"The Decision" Should Be LeBron's New Nickname
Let me start by saying that I've always liked LeBron James. I've been cheering for him to win a title, both for himself and for Cleveland.
After the nonsense of the past week, I'm done with that.
Tonight, "The Decision" will air on ESPN, and dutiful (or masochistic) viewers will get an hour-long special to see where LeBron James will be plying his trade next year. Or, more accurately, viewers will get thirty seconds of LeBron announcing his decision, thirty seconds of excited NBA fans in one city's sports bar, and thirty seconds of dejected NBA fans in another city's sports bar.
The rest of it?

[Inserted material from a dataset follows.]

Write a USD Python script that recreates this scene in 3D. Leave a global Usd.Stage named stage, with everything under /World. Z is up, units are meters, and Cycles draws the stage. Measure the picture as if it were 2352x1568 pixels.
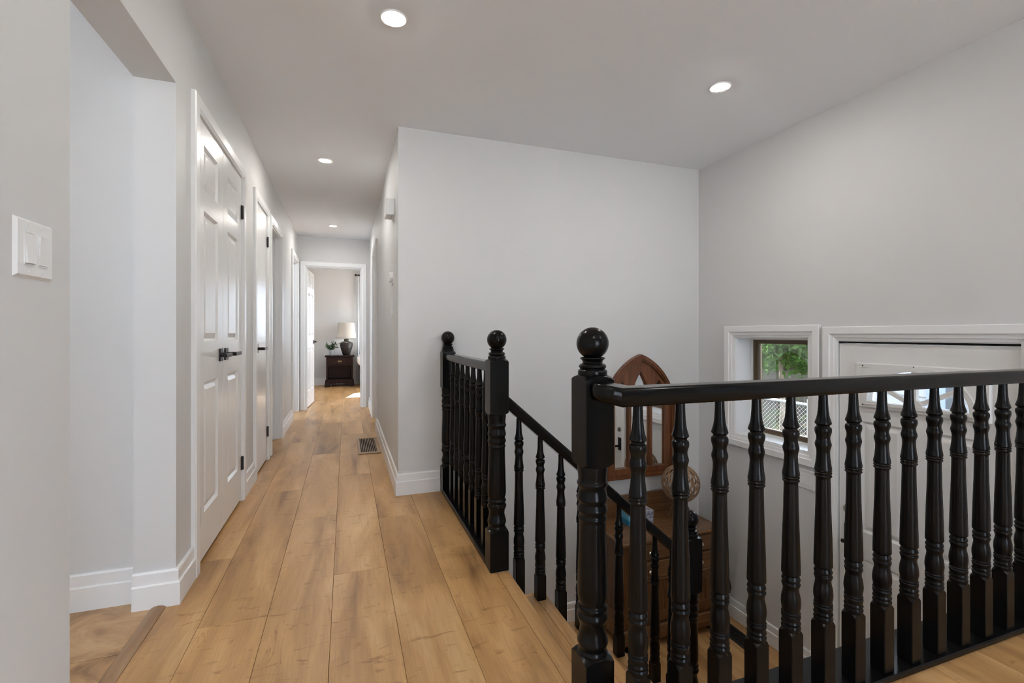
import math, random
import numpy as np, trimesh, manifold3d as m3
import usdkit, meshkit
from pxr import Usd, UsdGeom, UsdLux, UsdShade, Gf, Sdf

random.seed(7); rng = np.random.default_rng(7)
PI = math.pi
stage = Usd.Stage.CreateInMemory()
UsdGeom.SetStageUpAxis(stage, 'Z'); UsdGeom.SetStageMetersPerUnit(stage, 1.0)
UsdGeom.Xform.Define(stage, '/World'); UsdGeom.Scope.Define(stage, '/World/Looks')
mat = lambda n, nodes, links=(), surface='p.BSDF': usdkit.material(stage, '/World/Looks/' + n, nodes, links, surface=surface)

# ------------------------------------------------------------------ camera, sky, sun, exposure
FPX, HORIZON, EYE = 1073.0, 767.0, 1.065
YAW = math.atan2(381.0, FPX)
cam = UsdGeom.Camera.Define(stage, '/World/camera')
cam.CreateHorizontalApertureAttr(36.0)
cam.CreateFocalLengthAttr(36.0 * FPX / 2352.0)
cam.CreateVerticalApertureOffsetAttr(-(784.0 - HORIZON) * 36.0 / 2352.0)
cam.CreateClippingRangeAttr(Gf.Vec2f(0.05, 500.0))
cam.CreateExposureAttr(0.20)
sy, cy = math.sin(YAW), math.cos(YAW)
cam.AddTransformOp().Set(Gf.Matrix4d(cy, -sy, 0, 0, 0, 0, 1, 0, -sy, -cy, 0, 0, 0, 0, EYE, 1))

sky = UsdLux.DomeLight.Define(stage, '/World/sky_light')
sky.CreateIntensityAttr(2.75); sky.CreateColorAttr(Gf.Vec3f(0.80, 0.92, 1.10))
sun = UsdLux.DistantLight.Define(stage, '/World/sun_light')
sun.CreateAngleAttr(0.53); sun.CreateColorAttr(Gf.Vec3f(1.0, 0.96, 0.90)); sun.CreateIntensityAttr(13.0)
sun.CreateNormalizeAttr(True)
SUN_AZ, SUN_EL = math.radians(14.5), math.radians(40.0)   # azimuth from +y towards +x
sun.AddRotateXYZOp().Set(Gf.Vec3f(90 - 40.0 - 0.0, 0, 0))  # replaced just below
sd = np.array([math.sin(SUN_AZ) * math.cos(SUN_EL), math.cos(SUN_AZ) * math.cos(SUN_EL), math.sin(SUN_EL)])
_r = np.cross([0, 0, 1], sd); _r /= np.linalg.norm(_r); _u = np.cross(sd, _r)
sun.ClearXformOpOrder()
sun.AddTransformOp(opSuffix='aim').Set(Gf.Matrix4d(*_r, 0, *_u, 0, *sd, 0, 0, 0, 0, 1))
LAMP_POWER = 370.0      # radiance of the recessed lights' lenses
CEIL = 2.44; FOYER = -1.09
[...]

Who knows how ESPN and the James Gang will be filling the time. This monstrosity of a self-promotional idea from the James Gang feels a lot like a reality show, so maybe the hour will be filled with Ryan Seacrest cheerfully chirping about how the dreams of NBA teams will be ending tonight. LeBron could put on a tuxedo and have meaningful conversations with NBA general managers before handing out roses and giving tearful good-byes to teams that have their "journey" end in heartbreak.
Maybe they'll even have Jake and Vienna show up and have another tear-filled catfight. An hour is a lot of time to fill, after all.

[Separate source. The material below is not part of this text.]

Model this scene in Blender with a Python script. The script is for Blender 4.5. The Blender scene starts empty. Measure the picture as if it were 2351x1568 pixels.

Using the free agency period as a means to draw attention to yourself and "improve your brand" isn't entirely unique. What remains to be seen is if this exercise in self-aggrandizement will actually improve LeBron's image. I think the opposite will happen.
Remember, LeBron has zero championship rings. That's none, as in the same amount of rings that I have. Wherever LeBron ends up, the hype machine on steroids that has given birth to an hour-long LeBron infomercial means the pressure to win immediately ratchets up all the greater. After all, what reason would there be to have all this ridiculousness unless signing LeBron the free agent means instant titles for the team that gets the final rose?
So "The Decision" better be followed pretty quickly by "The Championship."
It's an amazing accomplishment. With his hour-long ego stroke this evening, LeBron will have made Brett Favre look like a decisive, team-first guy, and Kobe Bryant like the NBA's elder statesman.
This is the point where schadenfreude takes over for me. The best scenario would be for LeBron to choose the Knicks over the Cavaliers. LeBron, unable to overcome the decades of terrible karma built up by the Knicks, is a spectacular flame-out and can't get the Knicks past the second round of the Eastern Conference playoffs. The Cavaliers dust themselves off, use the salary cap space to improve their roster, and win a title.
Unlikely, in the extreme, I know. But the bottom line for LeBron is that, right now, the most memorable thing in his basketball career isn't his sublime play on the court. It's "The Decision" that airs tonight.
And that's why, until he actually wins something, his nickname should now be "The Decision."